Além disso, há um fato singular com relação a Willoughby: Marianne Dashwood efetivamente se apaixona por ele. Circunstância única entre todas as protagonistas de Jane Austen. Teria a autora tão pouco apreço assim por esta personagem? Enquanto Lizzy Bennet (de Orgulho e Preconceito) sente alguma coisa um pouco maior do que simpatia por Wickham, Anne Elliot (de Persuasão) jamais cai na conversinha do primo, Catherine Morland (de Abadia de Northanger) em nenhum momento se interessa por John Thorpe, Marianne Dashwood é a única heroína que não é poupada desse deslize (eu quero deixar Emma de fora porque esse é um livro que tem uma construção totalmente à parte, sobre a qual falarei posteriormente).
O sóbrio coronel Brandon de David Morrissey na versão da BBC de 2008.
"What could a silent man of five and thirty hope, when opposed by a very lively one of five and twenty?"
(Sense & Sensibility, Collector's Library, p.64)

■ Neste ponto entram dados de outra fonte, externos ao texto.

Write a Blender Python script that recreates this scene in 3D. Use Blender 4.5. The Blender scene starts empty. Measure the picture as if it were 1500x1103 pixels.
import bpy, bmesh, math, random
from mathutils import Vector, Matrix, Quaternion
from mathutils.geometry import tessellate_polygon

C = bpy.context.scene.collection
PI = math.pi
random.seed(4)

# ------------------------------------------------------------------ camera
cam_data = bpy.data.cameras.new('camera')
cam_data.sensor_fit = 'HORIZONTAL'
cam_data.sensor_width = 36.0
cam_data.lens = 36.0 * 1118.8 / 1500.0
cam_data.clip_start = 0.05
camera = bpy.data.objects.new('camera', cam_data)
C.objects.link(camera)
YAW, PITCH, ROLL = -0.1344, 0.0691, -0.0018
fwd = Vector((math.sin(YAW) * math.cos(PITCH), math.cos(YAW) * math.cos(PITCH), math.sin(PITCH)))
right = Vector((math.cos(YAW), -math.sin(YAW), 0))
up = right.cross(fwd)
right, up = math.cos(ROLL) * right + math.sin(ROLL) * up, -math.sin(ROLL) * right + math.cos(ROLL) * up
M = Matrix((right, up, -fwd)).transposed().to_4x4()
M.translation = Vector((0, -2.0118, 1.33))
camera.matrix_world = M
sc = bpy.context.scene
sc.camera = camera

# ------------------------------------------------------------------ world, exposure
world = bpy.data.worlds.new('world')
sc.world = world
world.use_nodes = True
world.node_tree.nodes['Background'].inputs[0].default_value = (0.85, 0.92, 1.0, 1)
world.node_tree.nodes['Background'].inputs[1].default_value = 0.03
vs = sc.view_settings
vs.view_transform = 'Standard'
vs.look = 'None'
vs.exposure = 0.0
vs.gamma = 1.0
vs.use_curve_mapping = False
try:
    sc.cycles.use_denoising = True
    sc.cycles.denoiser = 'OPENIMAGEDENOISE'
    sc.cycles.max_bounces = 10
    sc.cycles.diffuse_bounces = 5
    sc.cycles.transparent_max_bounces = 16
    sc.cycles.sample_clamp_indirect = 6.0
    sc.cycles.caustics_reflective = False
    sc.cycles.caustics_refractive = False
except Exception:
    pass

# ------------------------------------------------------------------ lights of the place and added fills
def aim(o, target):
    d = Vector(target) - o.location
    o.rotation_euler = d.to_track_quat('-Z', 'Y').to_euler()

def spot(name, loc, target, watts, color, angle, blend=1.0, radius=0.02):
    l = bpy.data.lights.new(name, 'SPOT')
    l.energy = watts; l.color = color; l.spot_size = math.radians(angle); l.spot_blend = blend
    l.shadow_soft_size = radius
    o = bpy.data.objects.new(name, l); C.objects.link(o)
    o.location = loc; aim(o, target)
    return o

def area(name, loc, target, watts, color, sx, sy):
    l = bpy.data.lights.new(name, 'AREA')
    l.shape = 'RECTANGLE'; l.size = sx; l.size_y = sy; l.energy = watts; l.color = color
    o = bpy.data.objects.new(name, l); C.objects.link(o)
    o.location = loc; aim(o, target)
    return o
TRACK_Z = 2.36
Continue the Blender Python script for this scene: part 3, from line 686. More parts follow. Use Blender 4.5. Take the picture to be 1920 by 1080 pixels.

"O que se poderia esperar de um homem silencioso, de trinta e cinco anos, que tinha como rival um homem cheio de vida, de vinte e cinco?" (trad. Therezinha Monteiro Deutsch)
ou melhor
"Que esperanças poderia ter um silencioso homem de trinta e cinco anos quando comparado a um outro extremamente extrovertido de vinte e cinco?"
A questão que fica é: por que Jane Austen fez desse personagem tão maravilhoso um oponente, enquanto o Coronel Brandon é - assim como Elinor - alguém que age subliminarmente, nas sombras, em suma, tão apagado, comparado com o brilhante John Willoughby? Por que justamente Marianne foi a escolhida para se casar com o homem mais sensato de toda a história?
Greg Wise e Kate Winslet, na versão de 1995 , no episódio em que Willoughby conhece Marianne.
"There are inconvinences attending such feelings as Marianne's, which all the charms os enthusiasm and ignorance of the world cannot atone for. Her systems have all the unfortunate tendency of setting propriety at nought; and a better acquaintance with the world is what I look forward to as her greatest possible advantage".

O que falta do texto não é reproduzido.